The “limited police powers [of correctional officers] do not necessitate the imputation of possible bias as in the instance of full-time police officers.” Kent v. State, 179 Ga. App. 131, 132 (345 SE2d 669) (1986). Merely that the potential jurors and the victims were employed at the same prison is not dispositive. See Jordan v. State, 247 Ga. 328, 340 (6) (fn. 16) (276 SE2d 224) (1981). The trial court did not err in overruling the challenges for cause.

3. The denial of appellant’s motion for a directed verdict as to the charge of possession of a weapon by an inmate is enumerated as error.

Appellant was charged with possession of a “water bug.” The evidence showed that a “water bug” is a homemade device for heating liquid by use of an electric current. The evidence also showed that appellant used a “water bug” to bring a liquid to a boil and then threw the boiling liquid at the officers. “Water bugs” are considered contraband at the prison, having been used to cause serious injury on prior occasions.
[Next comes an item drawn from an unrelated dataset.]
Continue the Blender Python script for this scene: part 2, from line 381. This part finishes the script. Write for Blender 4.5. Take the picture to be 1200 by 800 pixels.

OCGA § 42-5-18 (b) provides that it is unlawful for an inmate, “to be in possession of a gun, pistol, or any other weapon... . .” (Emphasis supplied.) A “weapon” is defined as “[a]n instrument of offensive or defensive combat, or anything used, or designated to be used, in destroying, defeating or injuring a person. . . .” Black’s Law Dictionary (5th ed. 1979). Appellant contends that only the hot liquid that he threw, not the “water bug” that he used to heat the liquid, was a weapon. This contention has no more merit than the contention that only bullets, not guns, are weapons. “[A]lmost any implement . . . [can] be intended or used as a weapon. . . . We do not find the jury’s apparent conclusion that the [‘water bug’] was a weapon even [though not thrown itself] unreasonable under these circumstances.” United States v. Barnes, 569 F2d 862, 863 (1) (5th Cir. 1978).

4. Appellant moved for a directed verdict as to one of the aggravated assault counts, urging that the evidence failed to show that the victim had been placed “in reasonable apprehension of immediately receiving a violent injury” from the “water bug.” The denial of this motion is enumerated as error. From the officer’s testimony, however,[*11] a jury could have found that he was placed in reasonable apprehension of immediately receiving a violent injury “unless he retreat[ed] to secure his safety.” Johnson v. State, 158 Ga. App. 432, 433 (280 SE2d 856) (1981). Accordingly, it was not error to deny the motion for a directed verdict.

Decided September 25, 1989. Cheney & Cheney, Curtis V. Cheney, Jr., for appellant. Dupont K. Cheney, District Attorney, David C. Walker, Assistant District Attorney, for appellee.

5. In closing argument, counsel for the State made the following comment: “There has been no explanation really offered as to why it was done other than to harm the officers.” Appellant enumerates as error the trial court’s failure to declare a mistrial based upon this remark.

A mere comment on the accused’s failure to rebut the State’s evidence is not impermissible. See Jones v. State, 187 Ga. App. 132, 134 (2) (369 SE2d 509) (1988). See also Ranger v. State, 249 Ga. 315, 318 (3) (290 SE2d 63) (1982); Russell v. State, 184 Ga. App. 657, 658 (1) (362 SE2d 392) (1987). Under the circumstances and applying the appropriate test of Turner v. State, 258 Ga. 97, 101 (4) (365 SE2d 822) (1988), we hold that the trial judge properly denied a mistrial.

6. The trial court did, however, commit reversible error when it refused to give a written request to the effect that appellant’s failure to testify should not give rise to a presumption against him. Clay v. State, 236 Ga. 398 (224 SE2d 14) (1976). Compare Bigby v. State, 146 Ga. App. 500, 501 (3) (246 SE2d 496) (1978).

Judgments reversed.

McMurray, P. J., and Beasley, J., concur.